** Start Data **

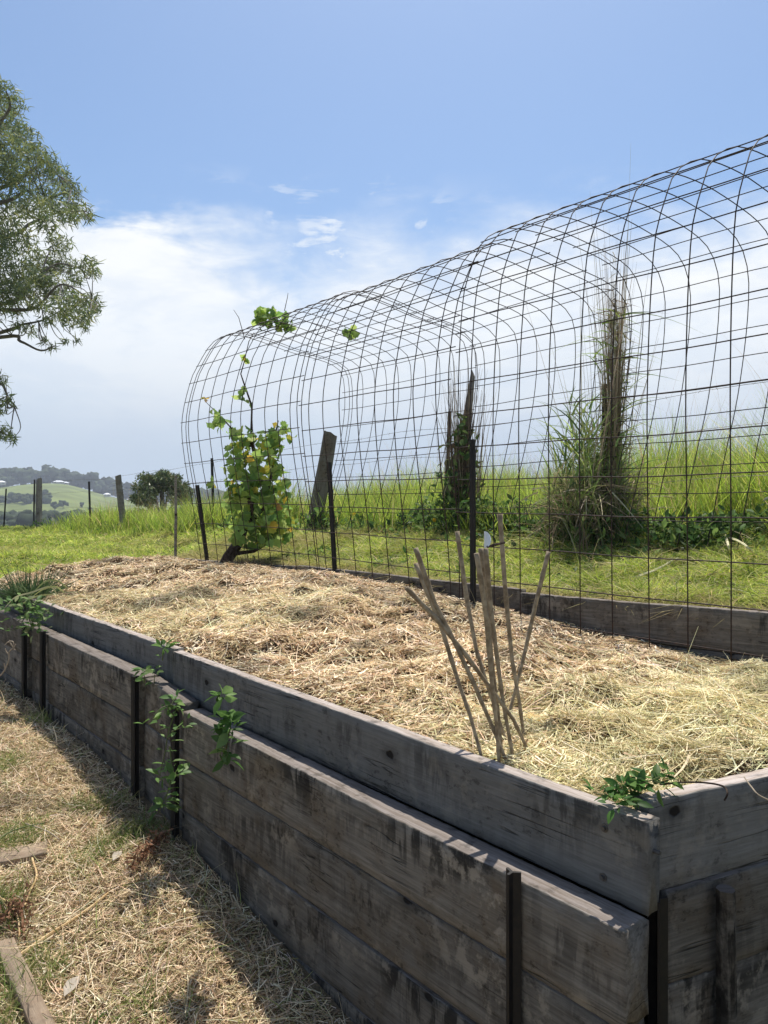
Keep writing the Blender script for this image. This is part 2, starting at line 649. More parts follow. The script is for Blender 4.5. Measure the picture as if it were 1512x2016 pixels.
def ground_material():
    m, b = new_mat('ground_soil')
    at = b.n('ShaderNodeAttribute', attribute_name='Col')
    geo = b.n('ShaderNodeNewGeometry')
    pos = geo.outputs['Position']
    n = b.noise(pos, 9.0, 8, .65)
    f = b.noise(pos, 60.0, 5, .6)
    c = b.mix(1.0, at.outputs['Color'], b.mix(b.ss(n, .3, .7), (.55, .55, .55, 1), (1.3, 1.25, 1.2, 1)), 'MULTIPLY')
    c = b.mix(b.m('MULTIPLY', b.ss(f, .5, .75), .4), c, (.03, .024, .018, 1))
    h = b.m('ADD', b.m('MULTIPLY', n, .6), b.m('MULTIPLY', f, .4))
    finish(b, principled(b, c, .95, h, .8, .03, spec=.1))
    return m


M_GROUND = ground_material()


def vcol_mat(name, scale=.02, rough=.95, lo=.7, hi=1.25):
    m, b = new_mat(name)
    at = b.n('ShaderNodeAttribute', attribute_name='Col')
    geo = b.n('ShaderNodeNewGeometry')
    n = b.noise(geo.outputs['Position'], scale, 8, .65)
    c = b.mix(1.0, at.outputs['Color'], b.mix(b.ss(n, .3, .7), (lo, lo, lo, 1), (hi, hi, hi, 1)), 'MULTIPLY')
    finish(b, principled(b, c, rough, spec=.1))
    return m


M_HILL = vcol_mat('pasture', .03)
M_WOODS = vcol_mat('far_trees', .25, lo=.55, hi=1.4)
M_BUSH = strand_mat('bush_leaves', .18, .05)


# ------------------------------------------------------------------ ground
def build_ground():
    sg = np.arange(-9, 34.01, .1)
    pg = np.concatenate([np.arange(-9, -.5, .1), np.arange(-.5, 2.4, .04), np.arange(2.4, 6, .1), np.arange(6, 30, .3)])
    S, Pp = np.meshgrid(sg, pg, indexing='ij')
    Z = ground_h(S, Pp)
    X, Y = sp_xy(S, Pp)
    v = np.stack([X, Y, Z + EYE], -1).reshape(-1, 3)
    ns, npp = len(sg), len(pg)
    i = np.arange(ns - 1)[:, None] * npp + np.arange(npp - 1)[None, :]
    i = i.ravel()
    q = np.stack([i, i + 1, i + npp + 1, i + npp], 1)
    low = np.array([.20, .145, .085])
    green = np.array([.075, .085, .028])
    dirt = np.array([.13, .10, .065])
    k = sstep(Pp + .03 * N2(S, Pp), .1, .4)[..., None]
    c = low * (1 - k) + green * k
    g = sstep(N2(S * .8, Pp * .8) + .5 * N3(S, Pp), .5, 1.6)[..., None] * (1 - k)
    c = c * (1 - .5 * g) + np.array([.16, .15, .06]) * .5 * g
    strip = (np.exp(-((Pp - 2.18) / .2) ** 2) * (S < 7.2) * .9)[..., None]
    c = c * (1 - strip) + dirt * strip
    me = np_mesh('ground', v, q, col=c.reshape(-1, 3), smooth=True)
    o = link('ground', me, M_GROUND)
    tag(o, kind='structure')


build_ground()


def far_h(x, y):
    r = np.hypot(x, y)
    ug = CX + F * x / np.maximum(y, 1e-3)
    ug = np.where(y > 1, np.clip(ug, -3000, 4000), np.where(x < 0, -3000, 4000))
    sg = np.where(ug < 105, 210.0, 105.0)
    top = 17.5 * np.exp(-((ug - 105) / sg) ** 2) - 3.0
    top = np.maximum(top, np.where(ug < 105, 7.0, -3.0))
    val = np.interp(r, [0, 25, 60, 200, 330], [-2.2, -4.5, -8, -15, -14])
    k = sstep(r, 330, 720)
    z = val * (1 - k) + top * k
    z = z + 1.2 * np.sin(x * .021 + 1) * np.cos(y * .017) * sstep(r, 200, 500)
    return z


def build_hills():
    rs = np.concatenate([np.geomspace(14, 300, 30), np.linspace(310, 1000, 70)])
    an = np.linspace(0, 2 * np.pi, 721)[:-1]
    Rr, A = np.meshgrid(rs, an, indexing='ij')
    X, Y = Rr * np.sin(A), Rr * np.cos(A)
    Z = far_h(X, Y)
    v = np.stack([X, Y, Z + EYE], -1).reshape(-1, 3)
    n = len(an)
    i = np.arange(len(rs) - 1)[:, None] * n + np.arange(n)[None, :]
    j = np.arange(len(rs) - 1)[:, None] * n + (np.arange(n)[None, :] + 1) % n
    q = np.stack([i, j, j + n, i + n], -1).reshape(-1, 4)
    c = np.empty((len(v), 3))
    c[:] = (.15, .18, .050)
    dry = sstep(np.sin(v[:, 0] * .03) + np.cos(v[:, 1] * .045 + 1), .6, 1.6)[:, None]
    c = c * (1 - .4 * dry) + np.array([.19, .20, .075]) * .4 * dry
    me = np_mesh('hills', v, q, col=c, smooth=True)
    tag(link('hills', me, M_HILL), kind='structure')


build_hills()


def ico(sub):
    import bmesh
    bm = bmesh.new()
    bmesh.ops.create_icosphere(bm, subdivisions=sub, radius=1)
    v = np.array([x.co[:] for x in bm.verts])
    f = np.array([[q.index for q in x.verts] for x in bm.faces])
    bm.free()
    return v, f


ICO2 = ico(2)


def blobs(centres, radii, cols, lump=.28, squash=.85):
    vs_, ts, cs, off = [], [], [], 0
    bv, bf = ICO2
    for (c, r, co) in zip(centres, radii, cols):
        ph = rng.uniform(0, 10, 3)
        d = 1 + lump * (np.sin(bv[:, 0] * 4.1 + ph[0]) * np.sin(bv[:, 1] * 4.7 + ph[1]) + .6 * np.sin(bv[:, 2] * 7.3 + ph[2]) * np.cos(bv[:, 0] * 6 + ph[1])) + rng.normal(0, .07, len(bv))
        v = bv * d[:, None] * r * np.array([1, 1, squash]) + c
        vs_.append(v)
        ts.append(bf + off)
        cs.append(np.repeat([co], len(v), 0) * rng.uniform(.8, 1.2, (len(v), 1)))
        off += len(v)
    return np.concatenate(vs_), np.concatenate(ts), np.concatenate(cs)


def pol(u, r):
    a = math.atan2((u - CX) / F, 1.0)
    return r * math.sin(a), r * math.cos(a)


def wood_patch(name, n, urange, rrange, hr, rad, seed, base=(.040, .055, .024)):
    r_ = np.random.default_rng(seed)
    cs, rr, cc = [], [], []
    for _ in range(n):
        u = r_.uniform(*urange)
        r = r_.uniform(*rrange)
        x, y = pol(u, r)
        g = float(far_h(np.array(x), np.array(y)))
        k = r_.uniform(.65, 1.3)
        R0 = r_.uniform(*rad)
        h = r_.uniform(*hr)
        # a crown of a few overlapping lobes on each trunk
        for q in range(4):
            ox, oy = r_.normal(0, R0 * .55, 2)
            cs.append((x + ox, y + oy, EYE + g + h * r_.uniform(.45, 1.0)))
            rr.append(R0 * r_.uniform(.45, .85))
            cc.append(np.array(base) * k * r_.uniform(.85, 1.15))
    v, t, c = blobs(cs, rr, cc)
    return link(name, np_mesh(name, v, None, t, c), M_WOODS)


# far woods: read as one mass
tag(wood_patch('ridge_woodland', 560, (-420, 480), (728, 830), (6, 15), (3.4, 6.4), 11),
    'hazy blue green woodland along the crest of the distant hill', 'woodland', kind='stuff')
tag(wood_patch('valley_woodland', 460, (-420, 470), (255, 345), (4.5, 9.5), (2.4, 4.2), 12, (.036, .050, .026)),
    'dark hazy trees filling the valley below the pale green paddock', 'woodland', kind='stuff')
tag(wood_patch('hedgerow_trees', 46, (-60, 98), (505, 545), (2.0, 4.5), (2.0, 3.4), 13),
    'dark strip of trees crossing the middle of the distant paddock', 'woodland', kind='stuff')


def far_tree(u, r, h, rad, label, seed, layered=False):
    r_ = np.random.default_rng(seed)
    x, y = pol(u, r)
    g = float(far_h(np.array(x), np.array(y))) + EYE
    root = empty('tree', (x, y, g))
    tag(root, label, 'tree', 'lone trees on the distant hill')
    m = MB()
    m.tube([(x, y, g - .3), (x + .1, y, g + h * .5), (x, y, g + h * .9)], [rad * .12, rad * .09, rad * .04], 6)
    m.build('trunk', M_BARK, root)
    cs, rr, cc = [], [], []
    if layered:
        for q in range(5):
            zz = g + h * (.45 + .13 * q)
            for k in range(4):
                a = r_.uniform(0, 6.28)
                rd = rad * (1.0 - .15 * q)
                cs.append((x + math.cos(a) * rd * .6, y + math.sin(a) * rd * .6, zz))
                rr.append(rd * .45)
                cc.append(np.array((.035, .048, .026)))
        v, t, c = blobs(cs, rr, cc, .3, .4)
    else:
        for q in range(9):
            o_ = r_.normal(0, rad * .42, 3)
            cs.append((x + o_[0], y + o_[1], g + h * .62 + o_[2] * .8))
            rr.append(rad * r_.uniform(.4, .62))
            cc.append(np.array((.042, .060, .026)) * r_.uniform(.8, 1.2))
        v, t, c = blobs(cs, rr, cc)
    link('crown', np_mesh('crown', v, None, t, c), M_WOODS, root)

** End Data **

* [Problem statement]: Write down every line from the opening of the listing to the line with "M_BUSH = strand_mat('bush_leaves', .18, .05)", both included, and nothing else; the pictures are omitted.

* [Exercise solution]:
Keep writing the Blender script for this image. This is part 2, starting at line 649. More parts follow. The script is for Blender 4.5. Measure the picture as if it were 1512x2016 pixels.
def ground_material():
    m, b = new_mat('ground_soil')
    at = b.n('ShaderNodeAttribute', attribute_name='Col')
    geo = b.n('ShaderNodeNewGeometry')
    pos = geo.outputs['Position']
    n = b.noise(pos, 9.0, 8, .65)
    f = b.noise(pos, 60.0, 5, .6)
    c = b.mix(1.0, at.outputs['Color'], b.mix(b.ss(n, .3, .7), (.55, .55, .55, 1), (1.3, 1.25, 1.2, 1)), 'MULTIPLY')
    c = b.mix(b.m('MULTIPLY', b.ss(f, .5, .75), .4), c, (.03, .024, .018, 1))
    h = b.m('ADD', b.m('MULTIPLY', n, .6), b.m('MULTIPLY', f, .4))
    finish(b, principled(b, c, .95, h, .8, .03, spec=.1))
    return m


M_GROUND = ground_material()


def vcol_mat(name, scale=.02, rough=.95, lo=.7, hi=1.25):
    m, b = new_mat(name)
    at = b.n('ShaderNodeAttribute', attribute_name='Col')
    geo = b.n('ShaderNodeNewGeometry')
    n = b.noise(geo.outputs['Position'], scale, 8, .65)
    c = b.mix(1.0, at.outputs['Color'], b.mix(b.ss(n, .3, .7), (lo, lo, lo, 1), (hi, hi, hi, 1)), 'MULTIPLY')
    finish(b, principled(b, c, rough, spec=.1))
    return m


M_HILL = vcol_mat('pasture', .03)
M_WOODS = vcol_mat('far_trees', .25, lo=.55, hi=1.4)
M_BUSH = strand_mat('bush_leaves', .18, .05)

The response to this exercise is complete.